**EXERCISE REQUIREMENTS:**
Every line below that holds the string "pixels" should be copied out.

**ENTRIES SUPPLIED:**
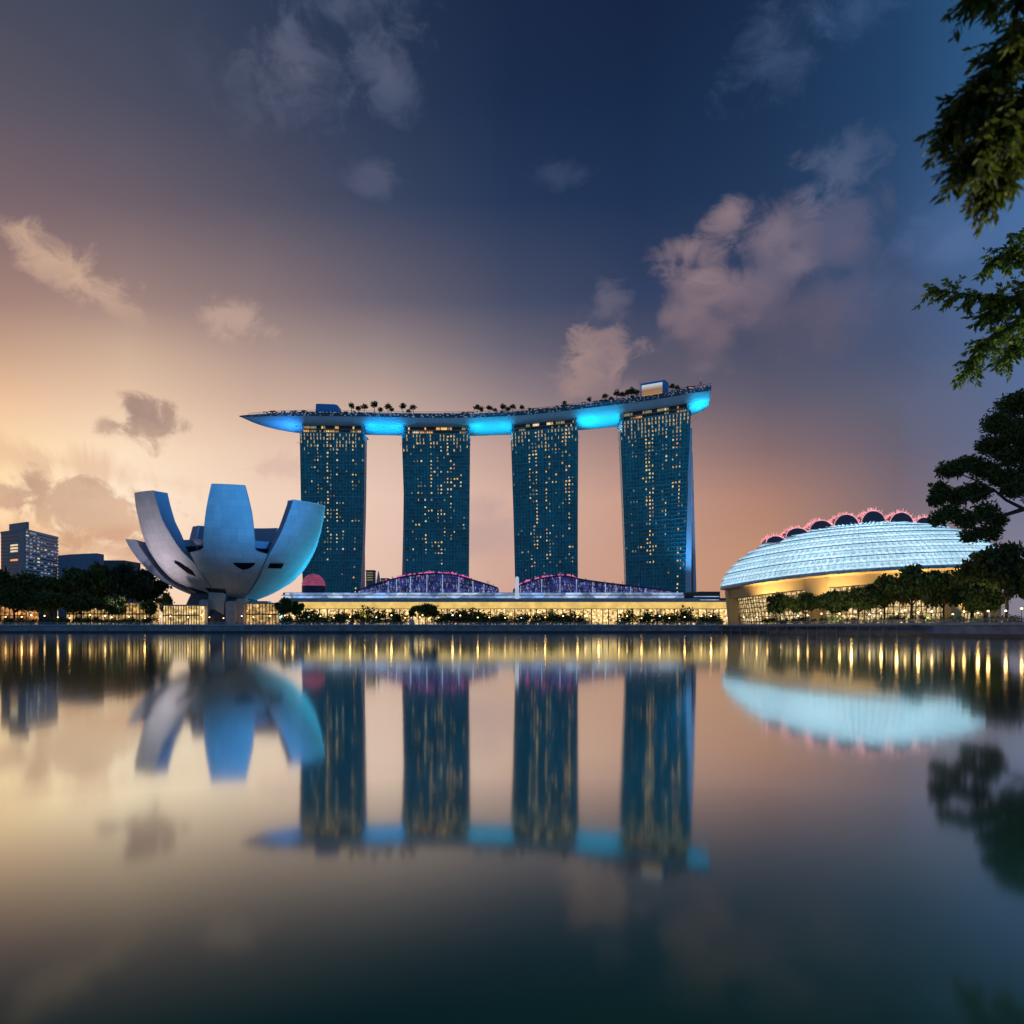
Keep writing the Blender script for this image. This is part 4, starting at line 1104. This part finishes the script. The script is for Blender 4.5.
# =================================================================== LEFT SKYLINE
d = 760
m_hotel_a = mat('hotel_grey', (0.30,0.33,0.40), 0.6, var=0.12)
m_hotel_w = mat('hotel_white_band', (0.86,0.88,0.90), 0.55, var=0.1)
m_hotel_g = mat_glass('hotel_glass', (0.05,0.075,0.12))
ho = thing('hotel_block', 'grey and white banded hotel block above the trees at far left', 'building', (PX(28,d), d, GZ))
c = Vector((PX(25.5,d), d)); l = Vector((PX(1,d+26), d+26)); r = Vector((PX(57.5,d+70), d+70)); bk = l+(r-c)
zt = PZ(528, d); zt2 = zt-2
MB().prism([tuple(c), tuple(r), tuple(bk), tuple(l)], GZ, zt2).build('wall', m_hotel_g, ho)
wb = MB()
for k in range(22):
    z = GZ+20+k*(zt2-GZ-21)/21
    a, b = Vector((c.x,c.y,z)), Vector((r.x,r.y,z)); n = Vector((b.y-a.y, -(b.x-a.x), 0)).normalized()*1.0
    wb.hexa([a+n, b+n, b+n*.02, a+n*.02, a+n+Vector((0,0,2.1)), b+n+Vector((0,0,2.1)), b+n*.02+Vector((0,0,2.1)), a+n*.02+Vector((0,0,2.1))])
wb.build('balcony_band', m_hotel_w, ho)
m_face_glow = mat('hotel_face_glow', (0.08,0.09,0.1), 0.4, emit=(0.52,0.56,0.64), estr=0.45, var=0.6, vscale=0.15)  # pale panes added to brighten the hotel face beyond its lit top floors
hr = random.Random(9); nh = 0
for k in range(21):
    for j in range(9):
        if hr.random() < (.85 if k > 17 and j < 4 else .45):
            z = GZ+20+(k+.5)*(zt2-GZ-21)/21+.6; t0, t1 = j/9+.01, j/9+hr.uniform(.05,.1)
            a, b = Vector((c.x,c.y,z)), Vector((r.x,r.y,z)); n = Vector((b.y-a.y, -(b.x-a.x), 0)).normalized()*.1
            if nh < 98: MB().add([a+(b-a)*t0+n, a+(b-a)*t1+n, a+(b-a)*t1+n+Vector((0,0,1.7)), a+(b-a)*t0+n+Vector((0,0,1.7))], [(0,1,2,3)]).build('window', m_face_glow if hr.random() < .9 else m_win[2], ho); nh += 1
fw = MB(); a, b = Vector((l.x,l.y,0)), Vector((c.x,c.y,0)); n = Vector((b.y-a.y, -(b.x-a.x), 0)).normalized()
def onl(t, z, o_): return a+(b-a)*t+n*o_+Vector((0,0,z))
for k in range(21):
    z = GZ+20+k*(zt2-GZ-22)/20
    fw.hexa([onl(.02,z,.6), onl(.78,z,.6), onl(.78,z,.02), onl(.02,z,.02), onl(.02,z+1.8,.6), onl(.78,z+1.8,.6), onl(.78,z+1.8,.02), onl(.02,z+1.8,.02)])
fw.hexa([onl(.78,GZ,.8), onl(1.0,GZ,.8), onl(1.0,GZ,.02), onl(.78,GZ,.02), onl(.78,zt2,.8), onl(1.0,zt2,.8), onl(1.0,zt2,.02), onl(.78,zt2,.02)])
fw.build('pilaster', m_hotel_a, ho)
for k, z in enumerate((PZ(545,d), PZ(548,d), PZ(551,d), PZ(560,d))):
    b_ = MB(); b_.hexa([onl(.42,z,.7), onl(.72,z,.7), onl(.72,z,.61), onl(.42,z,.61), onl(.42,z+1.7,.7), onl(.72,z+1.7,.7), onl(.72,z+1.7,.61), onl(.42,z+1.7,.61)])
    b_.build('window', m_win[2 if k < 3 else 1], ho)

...

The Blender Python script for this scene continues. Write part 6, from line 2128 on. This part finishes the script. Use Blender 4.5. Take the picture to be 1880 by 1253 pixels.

...

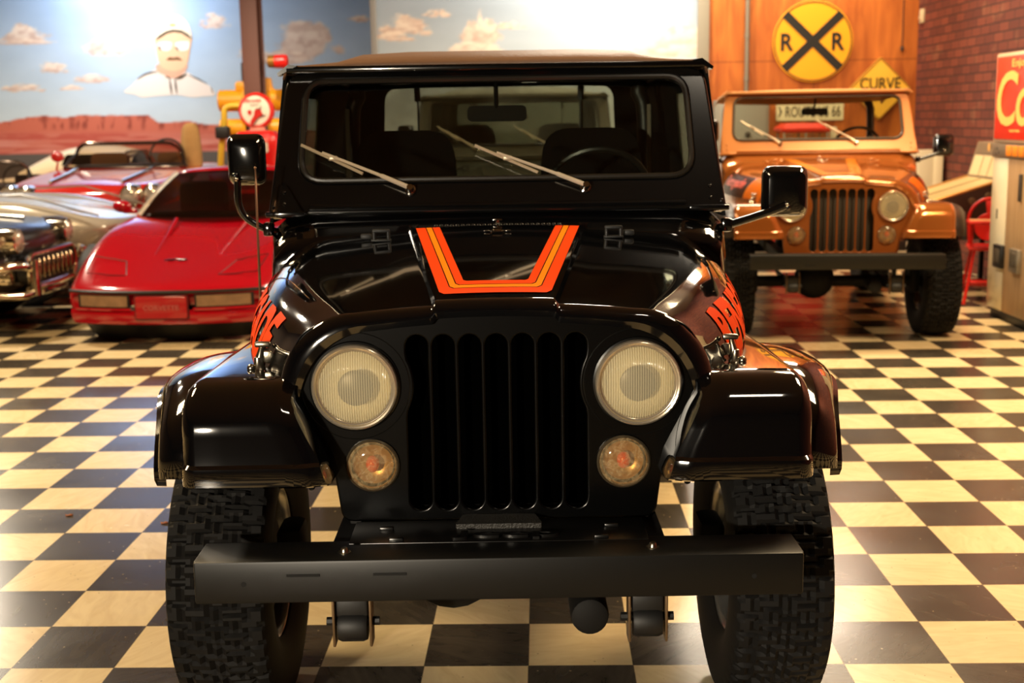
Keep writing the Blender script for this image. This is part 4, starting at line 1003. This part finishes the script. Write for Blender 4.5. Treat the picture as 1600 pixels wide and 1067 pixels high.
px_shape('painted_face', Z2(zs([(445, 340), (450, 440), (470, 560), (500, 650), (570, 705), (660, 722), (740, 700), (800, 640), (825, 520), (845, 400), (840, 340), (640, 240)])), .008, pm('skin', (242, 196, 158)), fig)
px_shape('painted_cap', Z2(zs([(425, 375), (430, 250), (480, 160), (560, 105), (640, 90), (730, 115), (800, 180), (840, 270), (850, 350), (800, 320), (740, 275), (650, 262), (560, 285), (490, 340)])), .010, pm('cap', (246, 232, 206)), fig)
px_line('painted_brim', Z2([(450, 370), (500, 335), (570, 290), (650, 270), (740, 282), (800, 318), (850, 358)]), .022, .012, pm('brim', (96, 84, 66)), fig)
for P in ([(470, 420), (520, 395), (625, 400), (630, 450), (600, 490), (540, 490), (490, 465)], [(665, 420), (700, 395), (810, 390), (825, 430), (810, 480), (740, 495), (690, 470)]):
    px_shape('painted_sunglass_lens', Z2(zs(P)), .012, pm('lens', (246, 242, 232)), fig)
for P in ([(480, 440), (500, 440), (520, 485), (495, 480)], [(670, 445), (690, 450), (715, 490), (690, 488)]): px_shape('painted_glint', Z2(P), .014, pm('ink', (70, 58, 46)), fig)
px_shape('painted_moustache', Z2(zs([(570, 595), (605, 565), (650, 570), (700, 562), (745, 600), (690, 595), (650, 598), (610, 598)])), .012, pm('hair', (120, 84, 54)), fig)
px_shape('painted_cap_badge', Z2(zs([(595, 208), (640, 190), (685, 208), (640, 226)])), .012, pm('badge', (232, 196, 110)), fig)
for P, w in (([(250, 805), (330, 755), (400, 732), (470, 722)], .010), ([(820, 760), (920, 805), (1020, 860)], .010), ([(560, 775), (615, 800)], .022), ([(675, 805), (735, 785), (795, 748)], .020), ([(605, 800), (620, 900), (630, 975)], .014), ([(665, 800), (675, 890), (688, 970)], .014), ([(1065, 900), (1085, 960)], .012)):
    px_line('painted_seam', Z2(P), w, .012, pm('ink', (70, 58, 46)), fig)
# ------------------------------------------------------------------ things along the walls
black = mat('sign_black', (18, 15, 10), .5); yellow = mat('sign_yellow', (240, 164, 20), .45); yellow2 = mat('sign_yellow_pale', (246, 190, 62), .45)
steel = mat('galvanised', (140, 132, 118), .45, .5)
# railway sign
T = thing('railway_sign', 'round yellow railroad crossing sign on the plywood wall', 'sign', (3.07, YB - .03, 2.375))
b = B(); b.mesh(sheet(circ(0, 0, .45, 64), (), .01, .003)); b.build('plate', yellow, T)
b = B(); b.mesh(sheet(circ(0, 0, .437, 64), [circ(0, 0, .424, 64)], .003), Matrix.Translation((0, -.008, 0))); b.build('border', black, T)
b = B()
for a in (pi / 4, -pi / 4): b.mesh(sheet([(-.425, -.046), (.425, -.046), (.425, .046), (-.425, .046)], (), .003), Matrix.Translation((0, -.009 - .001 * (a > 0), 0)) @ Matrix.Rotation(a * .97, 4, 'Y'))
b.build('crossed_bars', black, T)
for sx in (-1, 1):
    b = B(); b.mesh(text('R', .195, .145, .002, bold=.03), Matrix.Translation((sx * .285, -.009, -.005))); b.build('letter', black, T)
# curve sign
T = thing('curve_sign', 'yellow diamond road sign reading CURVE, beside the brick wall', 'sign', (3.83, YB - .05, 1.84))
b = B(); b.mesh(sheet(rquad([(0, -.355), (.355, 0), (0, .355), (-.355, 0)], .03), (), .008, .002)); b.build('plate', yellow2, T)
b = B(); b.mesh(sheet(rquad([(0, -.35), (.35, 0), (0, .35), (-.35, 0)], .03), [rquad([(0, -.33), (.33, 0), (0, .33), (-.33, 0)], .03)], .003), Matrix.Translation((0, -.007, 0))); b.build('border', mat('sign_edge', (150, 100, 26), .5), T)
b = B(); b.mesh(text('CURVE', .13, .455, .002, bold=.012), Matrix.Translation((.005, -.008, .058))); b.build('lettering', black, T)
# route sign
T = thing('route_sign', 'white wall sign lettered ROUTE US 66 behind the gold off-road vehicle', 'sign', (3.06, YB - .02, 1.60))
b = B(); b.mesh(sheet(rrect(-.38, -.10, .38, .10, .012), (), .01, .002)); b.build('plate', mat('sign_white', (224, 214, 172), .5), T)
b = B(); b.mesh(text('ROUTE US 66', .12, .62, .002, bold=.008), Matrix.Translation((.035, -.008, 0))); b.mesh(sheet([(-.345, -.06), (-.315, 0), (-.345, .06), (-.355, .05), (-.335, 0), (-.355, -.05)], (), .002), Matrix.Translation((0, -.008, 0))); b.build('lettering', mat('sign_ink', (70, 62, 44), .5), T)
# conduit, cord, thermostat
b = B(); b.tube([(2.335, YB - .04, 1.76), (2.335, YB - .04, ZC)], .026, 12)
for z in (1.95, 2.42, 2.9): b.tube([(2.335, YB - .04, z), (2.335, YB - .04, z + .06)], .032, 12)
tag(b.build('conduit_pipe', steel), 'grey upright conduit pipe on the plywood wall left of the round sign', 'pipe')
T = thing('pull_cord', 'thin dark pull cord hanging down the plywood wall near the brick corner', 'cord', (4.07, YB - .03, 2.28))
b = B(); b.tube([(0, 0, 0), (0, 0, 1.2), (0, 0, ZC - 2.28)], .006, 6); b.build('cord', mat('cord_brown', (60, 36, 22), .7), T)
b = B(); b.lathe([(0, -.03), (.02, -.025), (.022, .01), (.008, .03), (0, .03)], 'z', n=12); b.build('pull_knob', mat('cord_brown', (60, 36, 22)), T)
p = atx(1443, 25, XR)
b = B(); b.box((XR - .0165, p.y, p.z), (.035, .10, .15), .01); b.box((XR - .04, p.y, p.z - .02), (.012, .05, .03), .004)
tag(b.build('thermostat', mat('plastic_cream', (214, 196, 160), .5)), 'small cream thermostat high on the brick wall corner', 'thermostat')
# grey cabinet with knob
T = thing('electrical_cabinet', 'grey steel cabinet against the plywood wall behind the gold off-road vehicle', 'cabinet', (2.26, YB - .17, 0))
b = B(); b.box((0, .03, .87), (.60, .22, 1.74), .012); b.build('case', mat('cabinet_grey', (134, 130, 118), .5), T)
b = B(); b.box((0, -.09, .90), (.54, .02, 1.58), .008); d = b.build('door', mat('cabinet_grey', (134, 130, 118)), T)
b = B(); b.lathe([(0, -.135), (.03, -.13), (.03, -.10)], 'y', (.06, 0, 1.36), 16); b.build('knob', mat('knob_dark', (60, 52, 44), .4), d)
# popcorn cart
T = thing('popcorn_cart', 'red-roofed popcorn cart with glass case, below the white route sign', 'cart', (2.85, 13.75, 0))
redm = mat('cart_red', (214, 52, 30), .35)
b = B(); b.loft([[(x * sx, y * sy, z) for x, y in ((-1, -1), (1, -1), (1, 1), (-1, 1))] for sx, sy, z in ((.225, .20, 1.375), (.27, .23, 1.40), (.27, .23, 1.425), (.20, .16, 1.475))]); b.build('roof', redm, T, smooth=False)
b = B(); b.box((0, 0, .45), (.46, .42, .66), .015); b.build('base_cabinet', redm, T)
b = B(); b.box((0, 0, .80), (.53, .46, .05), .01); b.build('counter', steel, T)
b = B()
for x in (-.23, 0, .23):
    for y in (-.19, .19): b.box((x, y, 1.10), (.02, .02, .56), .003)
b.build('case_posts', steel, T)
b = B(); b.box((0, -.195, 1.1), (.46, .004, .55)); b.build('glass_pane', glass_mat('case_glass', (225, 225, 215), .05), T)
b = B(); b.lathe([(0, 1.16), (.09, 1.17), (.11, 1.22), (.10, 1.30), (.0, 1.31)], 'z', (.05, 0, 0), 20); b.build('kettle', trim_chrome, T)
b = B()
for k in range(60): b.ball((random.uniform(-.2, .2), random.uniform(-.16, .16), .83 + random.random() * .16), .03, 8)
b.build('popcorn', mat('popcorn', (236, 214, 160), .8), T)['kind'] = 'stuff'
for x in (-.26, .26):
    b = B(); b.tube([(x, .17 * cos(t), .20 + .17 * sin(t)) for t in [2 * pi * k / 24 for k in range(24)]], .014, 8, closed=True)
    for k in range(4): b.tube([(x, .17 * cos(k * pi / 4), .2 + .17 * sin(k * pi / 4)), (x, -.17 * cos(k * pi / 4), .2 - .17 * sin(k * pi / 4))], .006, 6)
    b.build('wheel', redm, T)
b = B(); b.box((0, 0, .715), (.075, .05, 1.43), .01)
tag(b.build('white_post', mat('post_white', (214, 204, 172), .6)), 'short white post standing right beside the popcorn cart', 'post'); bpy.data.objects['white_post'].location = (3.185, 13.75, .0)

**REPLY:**
The Blender Python script for this scene continues. Write part 6, from line 2128 on. This part finishes the script. Use Blender 4.5. Take the picture to be 1880 by 1253 pixels.
Keep writing the Blender script for this image. This is part 4, starting at line 1003. This part finishes the script. Write for Blender 4.5. Treat the picture as 1600 pixels wide and 1067 pixels high.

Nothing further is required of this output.